* Stated task
Copy each line of the data below with the word "pixels".

* Saved data entries
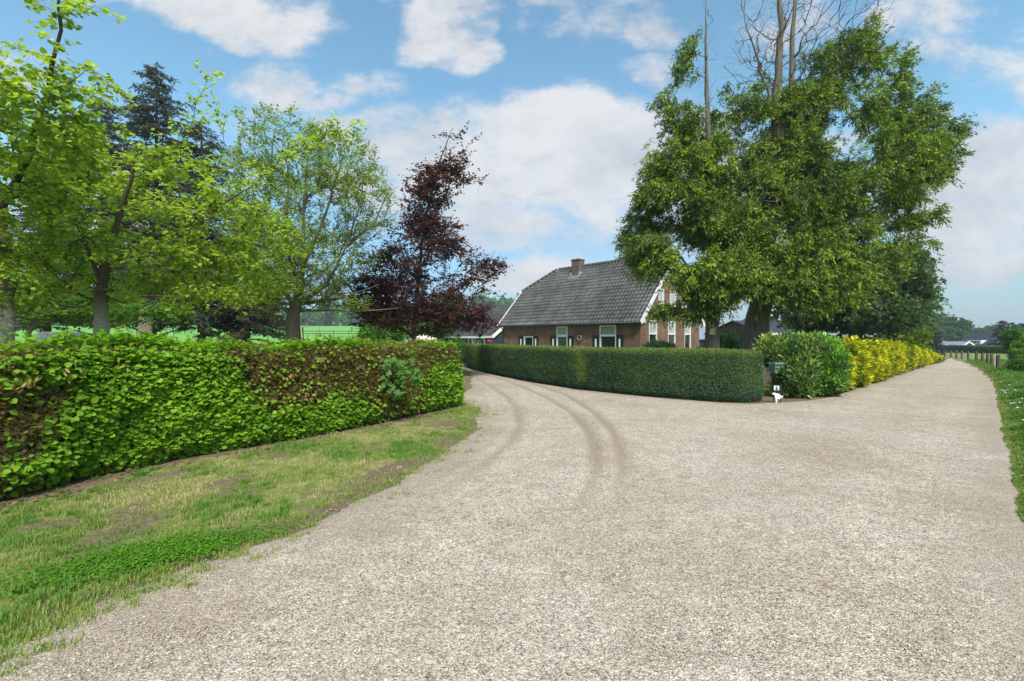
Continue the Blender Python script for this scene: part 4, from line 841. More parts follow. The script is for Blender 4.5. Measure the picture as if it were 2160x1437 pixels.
def shrub(name, label, cat, blobs, d0, n, size, shape, pal, mt='gloss_leaf', group=None, base=None, mode='up', core='twig_green', ns=160, corek=.72, seed=3, sz=None):
    """bush from ellipsoids given by their outline in the picture, at depth d0 (+offset)"""
    c0 = at(blobs[0][0], blobs[0][1], d0); b = A([c0[0], c0[1], gz1(c0[0], c0[1])]) if base is None else base; t = thing(name, label, cat, b, group=group)
    Pn = []; O = []; w = A([x[2]*x[3] for x in blobs], float); w /= w.sum(); ctr = []
    for x, k in zip(blobs, rng.multinomial(n, w)):
        c = at(x[0], x[1], d0+(x[4] if len(x) > 4 else 0)); rad = A([x[2]/F*d0, (x[5] if len(x) > 5 else x[2]/F*d0*.8), x[3]/F*d0]); u_ = randu(k); Pn.append(c+u_*rad*rng.uniform(.72, 1.06, (k,1))*(1+1.1*(fbm(u_*2+x[0], 1.6, 3, seed)-.5)+rng.exponential(.03, k))[:, None]); O.append(norm(u_/rad)); ctr.append((c, rad))
    Pn = np.concatenate(Pn); O = np.concatenate(O); keep = Pn[:, 2] > gz(Pn[:, 0], Pn[:, 1])+.03
    for c, rad in ctr: keep &= (((Pn-c)/rad)**2).sum(1) > .5
    Pn, O = Pn[keep], O[keep]; n = len(Pn); tt = np.clip(.45+.9*(fbm(Pn, 2.2, 3, seed)-.5)+.25*O[:, 2]*(mode == 'up')+rng.normal(0,.2,n), 0, 1)
    if mode == 'up': ax = norm(O*.6+A([0,0,.55])+randu(n)*.6)
    else: ax = norm(O*.6+A([0,0,-.4])+randu(n)*.6)
    V, Q, c = leaves(Pn, ax, norm(O+randu(n)*.6), size*rng.uniform(.6, 1.3, n), shape, palette(pal, tt)); mesh_np('foliage', V, Q, MT[mt], t, col=c)
    nb = NB(); nb2 = NB()
    for c, rad in ctr:                # dark woody inside
        th, ph = np.meshgrid(np.linspace(0, 2*np.pi, 15)[:-1], np.linspace(.05, np.pi-.05, 9)); u_ = np.stack([np.cos(th)*np.sin(ph), np.sin(th)*np.sin(ph), np.cos(ph)], -1); V = c+u_*rad*corek*(1+.35*(fbm(u_.reshape(-1, 3)+c, 1.5, 3)-.5)).reshape(u_.shape[:2]+(1,))
        i = np.arange(8)[:, None]*14; j = np.arange(14)[None]; nb2.add(V.reshape(-1, 3), np.stack([i+j, i+14+j, i+14+(j+1) % 14, i+(j+1) % 14], -1).reshape(-1, 4))
        for _ in range(6): a = c+rng.normal(0, .15, 3)*rad; a[2] = gz1(a[0], a[1])-.02; V, Q = tube(A([a, c, c+randu(1)[0]*rad*.8]), A([.03,.02,.008]), 5); nb.add(V, Q)
    nb2.build('inner_foliage', MT[core], t, smoothf=True); nb.build('stem', MT['bark'], t); return t
LAUR = ((.03,.065,.03),(.07,.14,.035),(.16,.27,.04),(.36,.46,.07))
shrub('cherry_laurel', 'tall cherry laurel shrub with long glossy leaves behind the house number sign', 'shrub', [(1676,792,38,58,0,.5),(1650,745,40,34,.3,.5),(1692,745,38,36,.2,.5)], 12.6, 15000, .13, 'long', LAUR)
shrub('cherry_laurel', 'cherry laurel shrub with bright green shoots next to the golden hedge', 'shrub', [(1738,782,36,52,0,.55),(1728,742,30,30,.3,.5)], 12.9, 13000, .11, 'long', ((.04,.09,.02),(.08,.2,.02),(.14,.32,.02),(.25,.44,.03)))
shrub('garden_bush', 'low light green garden bush under the gable windows', 'shrub', [(1390,738,32,15,0,.6)], 22.5, 2500, .13, 'long', ((.06,.14,.03),(.14,.26,.06)), corek=.6)
shrub('garden_bush', 'rounded green bush between the two conifer trunks', 'shrub', [(1535,732,32,24,0,.8),(1508,736,22,16,0,.8)], 22, 6000, .09, 'quad', ((.04,.10,.02),(.09,.2,.03),(.15,.28,.05)), corek=.7)
shrub('clipped_shrub', 'dark leafy hedge at the far end of the drive beside the left hedge', 'hedge', [(965,745,24,26,0,1.2),(930,744,28,24,.6,1.2),(905,744,26,22,1,1.2),(880,745,30,20,1.5,1.2),(988,748,10,18,1,.6)], 27, 16000, .10, 'quad', ((.03,.07,.015),(.07,.15,.02),(.13,.24,.03)), mt='leaf', corek=.86)
# ------------------------------------------------------------------ left trees
LIME = ((.16,.24,.04),(.24,.34,.05),(.33,.44,.06),(.42,.51,.08),(.50,.52,.16))
def base_of(px, d): x = (px-CX)/F*d; return A([x, d, gz1(x, d)])
d = 9.4; b = base_of(215, d)
tr = [(A([b, at(216,690,d), at(212,620,d), at(222,560,d), at(250,460,d+.1), at(275,380,d), at(290,300,d)]), (.135,.125,.10,.08,.05,.035,.012)),
      (A([at(214,600,d), at(170,480,d-.3), at(110,380,d-.5), at(60,300,d-.4)]), (.042,.034,.022,.010)),
      (A([at(222,560,d), at(330,500,d-.5), at(450,440,d-.8), at(540,390,d-.6)]), (.045,.036,.024,.010))]
bl = [(230,560,230,70,0,2.3),(350,460,230,120,-.2,2.1),(110,430,150,120,-.3,2),(470,450,140,110,0,1.6),(40,540,150,100,0,2),(430,570,170,70,.2,2),(300,380,150,80,0,1.5),(230,345,110,60,0,1.2),(560,490,80,60,.3,1.2),(80,620,130,30,0,1.5),(350,625,180,30,0,1.8),(500,610,90,35,.3,1.2)]
tg = blob_pts(bl, d, 1050, void=.45, vs=1.2)
ppx = CX+F*tg[:, 0]/tg[:, 1]; ppy = HY-F*(tg[:, 2]-EYE)/tg[:, 1]; tg = tg[~((np.abs(ppx-218) < 50) & (ppy > 540) & (tg[:, 1] < d+.2))]
spr = [at(745*(1-t)+480*t, 262*(1-t)+400*t, d-1.2+t) for t in np.linspace(0, 1, 9)]+[at(440*(1-t)+350*t, 160*(1-t)+400*t, d-1+t) for t in np.linspace(0, 1, 7)]+[at(690,250,d-1.1), at(640,300,d-1), at(480,240,d-1), at(600,330,d-1), at(430,250,d-.9)]
tree('lime_tree', 'spreading bright green tree with pale ringed trunk behind the middle of the beech hedge', 'tree', b, tr, np.concatenate([tg, A(spr)]), skel=dict(w=.25, up=.5, rise=-.05, step=.22, bend=.35, lift=.08),
     woodk=dict(rt=.0042, pw=.5, rmax=.05, flare=.12), cr=dict(ntw=5, tl=.36, nl=8, size=.070, shape='round', pal=LIME, mode='flat', span=.9, sag=.15, tr=.0025, mt='thin_leaf'), bark='bark_pale', group='young lime trees behind the beech hedge')
d = 8.6; b = base_of(8, d)
tr = [(A([b, at(10,690,d), at(14,600,d), at(0,450,d), at(-20,300,d-.5), at(-30,100,d-1)]), (.15,.14,.11,.07,.05,.02)),
      (A([at(0,450,d), at(60,330,d-1), at(100,200,d-1.8), at(120,60,d-2.2), at(130,-40,d-2.4)]), (.06,.045,.03,.02,.01))]
bl = [(20,330,110,120,-1,1.5),(60,200,100,110,-1.8,1.2),(20,90,80,110,-2,1.2),(-60,250,120,250,-1,2),(120,250,90,50,-1.5,.8),(40,480,100,80,-.5,1.5),(-80,500,120,120,0,2),(0,640,80,30,0,1.2),(25,610,60,50,-.9,.5)]
tg = blob_pts(bl, d, 640, void=.55, vs=1.2); spr = [at(a, b_, d-2.2) for a, b_ in ((200,12),(165,30),(150,5),(130,40),(215,160),(180,150),(195,205),(160,230),(80,10),(110,90),(228,175))]
tree('lime_tree', 'taller bright green tree with ringed trunk cut off by the left photo edge', 'tree', b, tr, np.concatenate([tg, A(spr)]), skel=dict(w=.25, up=.5, rise=0, step=.22, bend=.35, lift=.08),
     woodk=dict(rt=.0042, pw=.5, rmax=.05, flare=.12), cr=dict(ntw=5, tl=.36, nl=7, size=.08, shape='round', pal=LIME, mode='flat', span=.9, sag=.2, tr=.0025, mt='thin_leaf'), bark='bark_pale', group='young lime trees behind the beech hedge')
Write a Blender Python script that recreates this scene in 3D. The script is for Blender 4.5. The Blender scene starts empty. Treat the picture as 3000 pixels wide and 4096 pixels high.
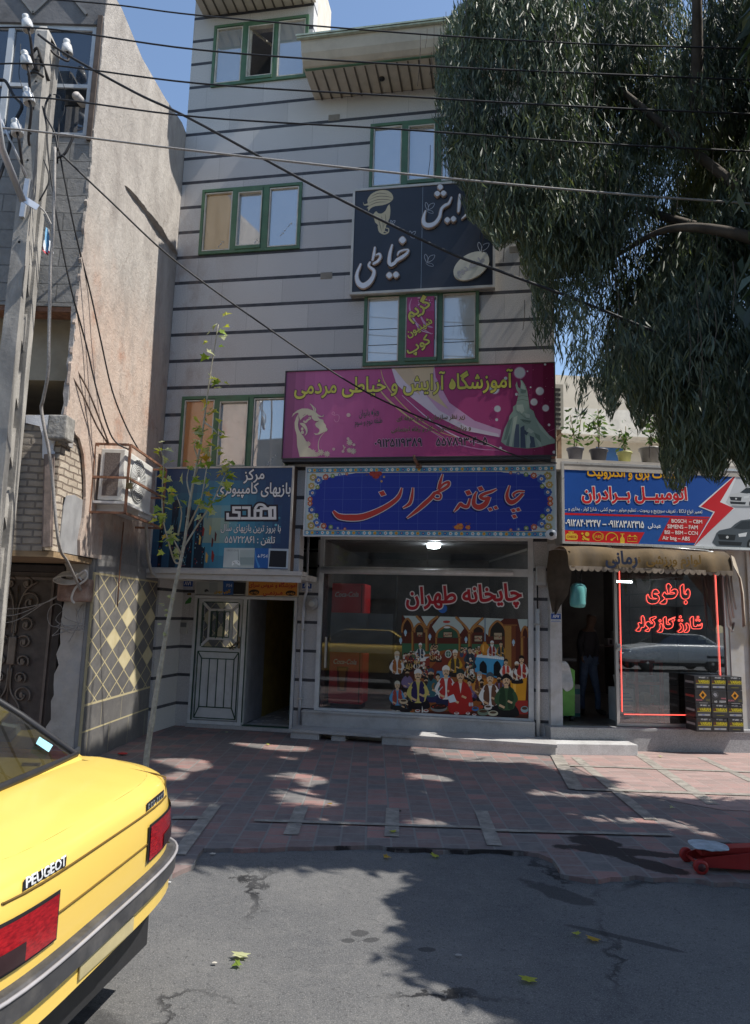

* The output
Continue the Blender Python script for this scene: part 4, from line 841. More parts follow. The script is for Blender 4.5. Measure the picture as if it were 2160x1437 pixels.
Write a Blender Python script that recreates this scene in 3D. The script is for Blender 4.5. The Blender scene starts empty. Treat the picture as 3000 pixels wide and 4096 pixels high.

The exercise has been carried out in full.